There was threat of a players strike at the 1939 PGA Championship!

There was threat of a players strike at the 1939 PGA Championship!

In the second week of July the 1939 PGA Championship was played at the Pomonok Country Club, which was in the Queens borough of New York on Long Island. The tournament was at Pomonok because it was just two miles from where the World’s Fair was being held that summer.

Two weeks before the championship former Llanerch Country Club professional Denny Shute, was informed by the PGA that he was not eligible for the tournament because he had been late paying his $25 dues. The deadline was May 20 and Shute’s check had arrived two days late. When news about Shute became known, some of his fellow tournament professionals began voicing threats not to play. Shute, who had won the PGA Championship in 1936 and 1937, appealed the ruling.

When the professionals arrived at Pomonok for the tournament, Shute was informed that his appeal had been denied. The PGA officers and District Vice Presidents, which made up an 11-man executive committee, had voted 6 to 5 against Shute playing in the tournament. As a Ryder Cup Team member and former PGA champion, he had been exempt from local qualifying.

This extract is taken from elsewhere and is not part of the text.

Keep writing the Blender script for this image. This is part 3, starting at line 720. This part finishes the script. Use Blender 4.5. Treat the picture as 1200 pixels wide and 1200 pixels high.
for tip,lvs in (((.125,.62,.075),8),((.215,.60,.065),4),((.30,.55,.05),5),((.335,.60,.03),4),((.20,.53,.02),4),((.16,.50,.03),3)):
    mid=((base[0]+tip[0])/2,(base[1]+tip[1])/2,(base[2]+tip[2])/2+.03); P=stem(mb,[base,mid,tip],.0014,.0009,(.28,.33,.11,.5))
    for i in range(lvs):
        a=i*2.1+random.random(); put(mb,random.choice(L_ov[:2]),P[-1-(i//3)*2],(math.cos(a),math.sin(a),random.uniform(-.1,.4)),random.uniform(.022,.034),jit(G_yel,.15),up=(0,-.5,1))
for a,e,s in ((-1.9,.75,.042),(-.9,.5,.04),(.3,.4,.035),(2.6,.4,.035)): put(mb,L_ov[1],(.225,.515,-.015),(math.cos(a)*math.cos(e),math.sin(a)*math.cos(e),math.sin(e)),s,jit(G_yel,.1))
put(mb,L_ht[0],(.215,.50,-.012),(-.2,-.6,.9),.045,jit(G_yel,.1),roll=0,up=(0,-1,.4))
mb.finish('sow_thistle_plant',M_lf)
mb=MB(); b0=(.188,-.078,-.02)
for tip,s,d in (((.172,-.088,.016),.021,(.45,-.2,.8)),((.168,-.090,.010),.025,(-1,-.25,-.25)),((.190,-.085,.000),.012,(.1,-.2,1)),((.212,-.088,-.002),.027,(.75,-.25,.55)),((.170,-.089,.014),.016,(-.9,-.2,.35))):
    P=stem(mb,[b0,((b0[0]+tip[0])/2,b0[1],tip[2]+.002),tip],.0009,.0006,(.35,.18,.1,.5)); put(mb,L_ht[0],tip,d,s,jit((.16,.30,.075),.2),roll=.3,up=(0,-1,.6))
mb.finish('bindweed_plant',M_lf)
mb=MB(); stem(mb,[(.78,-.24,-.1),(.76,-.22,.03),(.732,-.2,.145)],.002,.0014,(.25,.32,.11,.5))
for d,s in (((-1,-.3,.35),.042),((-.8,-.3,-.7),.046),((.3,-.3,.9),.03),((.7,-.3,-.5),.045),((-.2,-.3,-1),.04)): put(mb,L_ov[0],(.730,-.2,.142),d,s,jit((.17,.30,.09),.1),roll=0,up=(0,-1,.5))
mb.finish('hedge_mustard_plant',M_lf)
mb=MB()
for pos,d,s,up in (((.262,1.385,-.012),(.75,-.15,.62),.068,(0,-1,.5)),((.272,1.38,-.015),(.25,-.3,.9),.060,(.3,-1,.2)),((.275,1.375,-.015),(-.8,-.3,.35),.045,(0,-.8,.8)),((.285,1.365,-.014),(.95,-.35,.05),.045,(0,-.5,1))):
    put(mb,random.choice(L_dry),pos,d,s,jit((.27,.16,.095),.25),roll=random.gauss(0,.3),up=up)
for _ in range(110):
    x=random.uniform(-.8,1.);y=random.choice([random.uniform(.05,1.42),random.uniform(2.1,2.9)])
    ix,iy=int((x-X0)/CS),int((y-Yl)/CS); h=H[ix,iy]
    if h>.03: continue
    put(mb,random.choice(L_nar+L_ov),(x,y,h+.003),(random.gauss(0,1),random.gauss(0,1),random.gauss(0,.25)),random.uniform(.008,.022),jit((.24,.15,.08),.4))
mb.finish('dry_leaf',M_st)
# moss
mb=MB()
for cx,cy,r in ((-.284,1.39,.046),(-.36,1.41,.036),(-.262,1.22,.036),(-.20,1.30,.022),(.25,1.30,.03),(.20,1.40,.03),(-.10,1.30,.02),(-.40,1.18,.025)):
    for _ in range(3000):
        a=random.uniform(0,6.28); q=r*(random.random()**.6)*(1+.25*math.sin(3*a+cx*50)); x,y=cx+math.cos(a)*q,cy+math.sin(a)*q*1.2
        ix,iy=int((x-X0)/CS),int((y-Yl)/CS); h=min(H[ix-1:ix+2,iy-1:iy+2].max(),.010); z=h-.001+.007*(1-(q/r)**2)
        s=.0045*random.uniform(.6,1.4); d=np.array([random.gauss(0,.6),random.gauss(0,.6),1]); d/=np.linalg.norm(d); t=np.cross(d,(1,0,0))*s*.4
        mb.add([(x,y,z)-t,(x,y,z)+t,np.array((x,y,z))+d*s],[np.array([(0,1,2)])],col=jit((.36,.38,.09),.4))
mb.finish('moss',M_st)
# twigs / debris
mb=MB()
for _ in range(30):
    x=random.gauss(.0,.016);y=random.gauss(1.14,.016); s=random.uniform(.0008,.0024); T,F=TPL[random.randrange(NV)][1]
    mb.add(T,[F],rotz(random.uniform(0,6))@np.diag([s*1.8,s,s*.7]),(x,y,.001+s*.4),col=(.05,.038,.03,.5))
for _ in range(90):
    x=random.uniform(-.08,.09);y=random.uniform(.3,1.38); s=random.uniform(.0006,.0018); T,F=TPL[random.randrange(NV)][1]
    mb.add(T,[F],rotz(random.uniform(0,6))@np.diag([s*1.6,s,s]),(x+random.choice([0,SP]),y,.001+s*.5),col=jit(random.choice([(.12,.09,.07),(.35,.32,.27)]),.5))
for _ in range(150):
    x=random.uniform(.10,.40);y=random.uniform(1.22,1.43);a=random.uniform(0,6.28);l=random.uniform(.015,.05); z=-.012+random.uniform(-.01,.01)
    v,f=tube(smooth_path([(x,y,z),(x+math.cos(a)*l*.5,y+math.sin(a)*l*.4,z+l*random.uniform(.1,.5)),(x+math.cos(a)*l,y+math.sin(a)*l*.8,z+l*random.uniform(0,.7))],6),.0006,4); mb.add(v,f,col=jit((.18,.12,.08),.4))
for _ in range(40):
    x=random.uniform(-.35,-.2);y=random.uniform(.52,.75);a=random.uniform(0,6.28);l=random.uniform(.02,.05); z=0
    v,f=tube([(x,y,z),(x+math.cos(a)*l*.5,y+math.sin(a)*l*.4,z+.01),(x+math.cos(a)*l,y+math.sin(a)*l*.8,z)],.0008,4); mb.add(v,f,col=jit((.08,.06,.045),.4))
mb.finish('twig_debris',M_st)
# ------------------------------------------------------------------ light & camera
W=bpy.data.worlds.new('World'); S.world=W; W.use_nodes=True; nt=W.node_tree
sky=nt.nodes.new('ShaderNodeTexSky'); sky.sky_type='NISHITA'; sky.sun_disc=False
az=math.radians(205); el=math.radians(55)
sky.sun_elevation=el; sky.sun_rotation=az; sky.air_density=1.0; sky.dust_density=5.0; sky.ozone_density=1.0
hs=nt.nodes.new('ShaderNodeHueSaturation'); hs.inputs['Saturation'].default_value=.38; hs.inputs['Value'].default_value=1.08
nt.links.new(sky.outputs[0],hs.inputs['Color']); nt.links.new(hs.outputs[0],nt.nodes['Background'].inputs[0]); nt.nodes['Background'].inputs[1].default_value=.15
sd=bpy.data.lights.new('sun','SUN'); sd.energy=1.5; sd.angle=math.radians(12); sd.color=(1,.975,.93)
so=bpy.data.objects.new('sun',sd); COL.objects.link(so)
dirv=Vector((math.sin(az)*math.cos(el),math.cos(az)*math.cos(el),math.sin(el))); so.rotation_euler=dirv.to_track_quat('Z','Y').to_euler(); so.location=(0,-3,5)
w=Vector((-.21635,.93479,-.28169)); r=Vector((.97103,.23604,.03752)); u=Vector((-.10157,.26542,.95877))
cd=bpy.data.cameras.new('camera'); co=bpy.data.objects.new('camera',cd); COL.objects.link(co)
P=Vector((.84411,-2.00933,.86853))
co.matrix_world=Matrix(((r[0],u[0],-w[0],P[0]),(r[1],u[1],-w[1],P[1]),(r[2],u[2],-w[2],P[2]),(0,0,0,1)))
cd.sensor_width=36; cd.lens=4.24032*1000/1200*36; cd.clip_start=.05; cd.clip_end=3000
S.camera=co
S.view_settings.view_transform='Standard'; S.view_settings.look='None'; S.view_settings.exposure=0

When the other professionals entered in the tournament heard the results of the vote, 51 prominent tournament players signed a petition stating that they would not play unless Shute’s entry was accepted. A Pomonok member, Corky O’Keefe, who had put up $15,000 to sponsor the tournament, threatened a lawsuit against the PGA and Pomonok, stating there would not be a tournament unless Shute was playing.  More meetings of the PGA executive committee were held. Philadelphia CC professional Ed Dudley, who was the PGA Tour tournament chairman and a national vice president, was in favor of Shute playing. 

36-hole qualifying began with the issue unresolved. There were 120 competing for the 64-man match play ladder. Shute teed off in a pairing with Walter Hagen. He was not issued a score card. When Hagen learned that, he sent someone back to the clubhouse for a scorecard.

During the second day of qualifying, Tom Walsh secretary of the PGA, approached Shute after nine holes and offered him a check for $300 to withdraw. He said Shute could consider it an exhibition fee. Shute refused the offer and went on to post a 143 and qualify comfortably.

The committee had voted again and this time the vote was 8 to 3 against Shute. George Jacobus, president of the PGA, and Walsh emerged from the clubhouse. Walsh announced that Shute was out of the tournament, but Jacobus said that he was president and was overruling the committee. Shute was in.

Match play began with Shute losing in the third round. The final was a neighborhood battle. Hershey Country Club professional Henry Picard defeated Reading Country Club professional Byron Nelson in 37 holes. The purse was $10,600 with a first prize of $1,100. The players were reimbursed for their travel expenses which used up the remainder of O’Keefe’s $15,000.